Jean Rummenie, geschäftsführender Staatssekretär für Landwirtschaft, Fischerei, Ernährungssicherheit und Natur (LVVN), sagte, er sei erschrocken darüber, dass europäische Vorschriften dazu führen, das die Vorreiter der Nachhaltigkeit ausgebremst würden. Man vergesse leiht, dass CO2 nicht nur Treibhausgas, sondern auch Dünger für die Pflanzen sei, von dem Erzeuger gerne Gebrauch machten. Schließlich würden O+G dadurch schneller wachsen. 

So habe man in den vergangenen 20 Jahren dank des Rohrleitungssystems Ocap bereits 8 Mio t CO2 liefern können. Gleichzeitig seien damit 4,6 Mrd m³ Erdgas eingespart worden. Rund die Hälfte dieses zusätzlichen CO2 stamme aus einer Ölraffinerie von Shell. Da Shell dieses CO2 fossilen Ursprungs aber zukünftig durch das Projekt Porthos im Meeresboden speichern werde, bleibe für die Erzeuger nur noch das nicht-fossile CO2 von Alco Energy. Es werden also dringend neue Lieferanten benötigt, wie die Müllverbrennungsanlage AVR. Allerdings müsste AVR 200 Mio Euro in spezielle Abscheideanlagen investieren, um das CO2 an die Gewächshausbranche zu liefern. Immerhin gäbe es die Möglichkeit einer Förderung. Allerdings erlaube es eine neue europäische Gesetzgebung nicht, dieses grüne CO2 für die Branche zu reservieren, berichtet die Niederländische Emissieautoriteit (NEA). Vielmehr müsse das CO2 unter der Erde gespeichert werden, sonst würden hohe CO2-Abgaben drohen. Eine buchhalterische Verrechnung zwischen fossilem und grünem CO2 sei nicht zulässig.

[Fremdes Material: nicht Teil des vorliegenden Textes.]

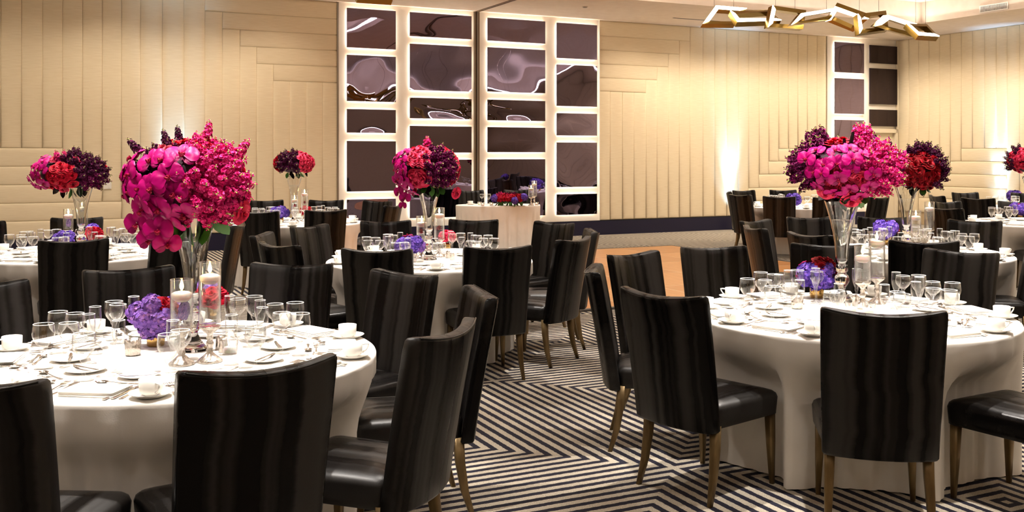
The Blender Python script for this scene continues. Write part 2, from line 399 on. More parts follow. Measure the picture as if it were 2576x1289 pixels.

Auch Adri Bom-Lemstra, Vorsitzende von Glastuinbouw Nederland, könne die Entscheidung nicht nahvollziehen. Schließlich handele es sich lediglich um eine administrative Verrechnung, die AVR und die Gewächshausbranche verlangen würden. Durch die Ablehnung komme aber die Nachhaltigkeitswende in der Gewächshausbranche zum Stillstand. Denn wenn die Erzeuger ihr CO2 wieder selber herstellen müssen, gehe das nur über die altmodische Verbrennung von Erdgas. Die entstehende Wärme würden sie dann auch zum Beheizen der Gewächshäuser verwenden. Und das sei der „Todesstoß“ für die Entwicklung der Erdwärme als moderne, klimaneutrale Wärmequelle.

Diese Entwicklung sei eine große Bedrohung, die auch höhere Kosten zur Folge habe, heißt es weiter: höhere Abgaben und teurere Paprika und Tomaten. Aber auch für die niederländischen Klimazeile sei dies ein herber Schlag. 

Staatssekretär Rummenie will das Gespräch mit Brüssel suchen, schließlich könne das Ziel der EU-Regeln nicht gewesen sein, die Nachhaltigkeit in den Niederlanden auszubremsen. „Auf der UN-Klimakonferenz klopft sich Europa stolz auf die Brust, weil es beim Klimaschutz so weit vorne liegt. Aber gleichzeitig bremsen grüne Regeln hier die Kreislaufwirtschaft aus Das muss sich ändern. Brüssel muss uns bei der Nachhaltigkeit helfen, nicht uns im Weg stehen“, wird Rummenie zitiert.